Micorwave control system

1 The name of the procuring entity:

Chalmers Tekniska Högskola AB (Chalmer university of Technology), Avdelningen för Planering, Analys och Ekonomi/Procurement Department, on behalf of The Microtechnology and Nanoscience Department (The Wallenberg Centre for Quantum Technology (WACQT)).

Procurement officer, Lambros Andréasson (on behalf of Chalmers, lambros.andreasson@sidecore.se).

2 Description of the purpose of the contract and justification for Chalmers decision to award the contract without prior publication of a procurement notice in Mercell Tendsign and TED.
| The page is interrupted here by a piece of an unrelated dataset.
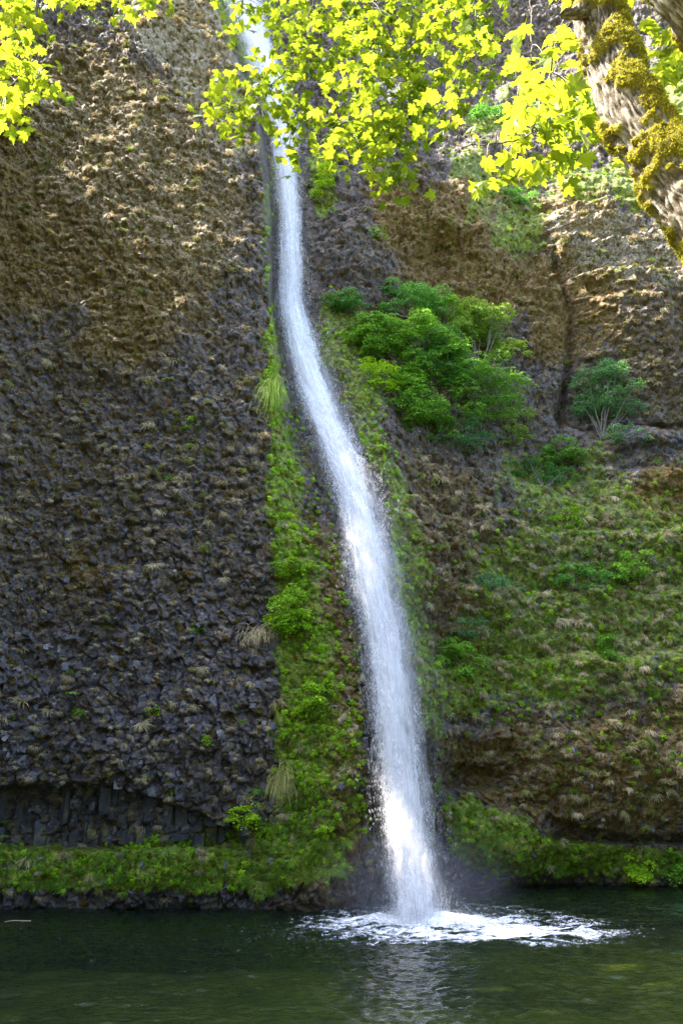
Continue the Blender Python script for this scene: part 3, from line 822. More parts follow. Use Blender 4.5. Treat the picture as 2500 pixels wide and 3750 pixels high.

The Wallenberg Centre for Quantum Technology (WACQT) is on the quest to build a quantum computer based on superconducting technology. So far, the team has had put strong effort in building high-quality small scale quantum processors, starting from the development of a-few-qubits quantum processor. While the centre focusses on the building of the processor and its infrastructure, it procures the hardware to control the quantum processor by third party.

Since 2022, the team is working on demonstrating the operation of a 25-qubit processor (only 20 qubits are accessible because of the limited number of cables in the present set-up). In 2021, a public procure-ment was set to buy the needed control hardware and Qblox was awarded the contract.

Figure 1 (a): The quantum processor is cooled down inside a cryostat. Experiments are performed by sending precise sequences of electrical signals and measuring the electrical signal sent back from the processor, via the control hardware. The hardware is controlled via a dedicated control software. (b) and (c): The Qblox hardware. Control or readout module (b) are inserted in a pre-mounted 19” rack system, named the Cluster (c). Qblox system ensures that modules within the same or different cluster are fully synchronised. (Images taken from www.qblox.com)

The quantum processor sits at cold temperature inside a cryostat, and it’s controlled and readout by the control hardware by sending and reading electrical signals (Fig. 1(a)). The control hardware is controlled by a PC through a dedicated software package. Qblox’s full system comprises multiple quantum pro-cessor control and readout modules (see Fig. 1 (b) and (c)) that are pre-mounted in a 19” rack system together with appropriate power supplies and all necessary accessories. The system is fully optimised to achieve synchronization amongst all modules. Qblox’s offer also includes a software package called Quantify, designed for defining and performing complex experiments. The WACQT’s team has built the quantum computer’s software infrastructure around the Quantify package and the Qblox instrumentation.

As next milestone, WACQT aims to demonstrate the operation of a 57-qubit quantum processor by 2024. In parallel to this effort in scaling up, a 25-qubit quantum processor (referred to as the testbed) will be made available to Swedish industry, an activity that will be outsourced to the company Chalmers NextLab. Hardware for these two systems and smaller upgrades to existing systems will need to be pro-cured.

Technical reasons

WACQT needs to procure the same control hardware to set up the additional quantum processors (the testbed, WACQT’s own 57-qubit. To achieve these ambitious milestones, we require 100% compatibil-ity between all setups for both hardware and software. Otherwise, it would not be possible to use the already developed infrastructure. Developing a new software infrastructure with hardware procured by a different vendor will drastically delay our progress by 2-3 years.

WACQT needs to buy the hardware from Qblox, for the following technical reasons:

• The procured system must be compatible with the already procured hardware. Qblox provides a so-lution (the Cluster) that allows the user to slot in additional units to scale up the number of qubits to be controlled in the quantum processor (see Fig. 1 (b) and (c)).

• The single units are fully synchronised amongst them. This is a crucial characteristic as we need to be able to send electrical pulses that are synchronised at nanosecond level. Qblox guarantees syn-chronisation both between units that are inserted in the same cluster and between units that are in different clusters. For this reason, WACQT cannot mix the already acquired Qblox hardware with solutions offered by other vendors as there is no guarantee that we would be able to control the quantum processor with the same level of accuracy.

• WACQT is also working on building up the software infrastructure that will allow its own quantum processor to be available on the cloud. The software infrastructure needs to be built around the pro-cured hardware and WACQT is currently developing this infrastructure around Quantify, the soft-ware that controls the Qblox hardware.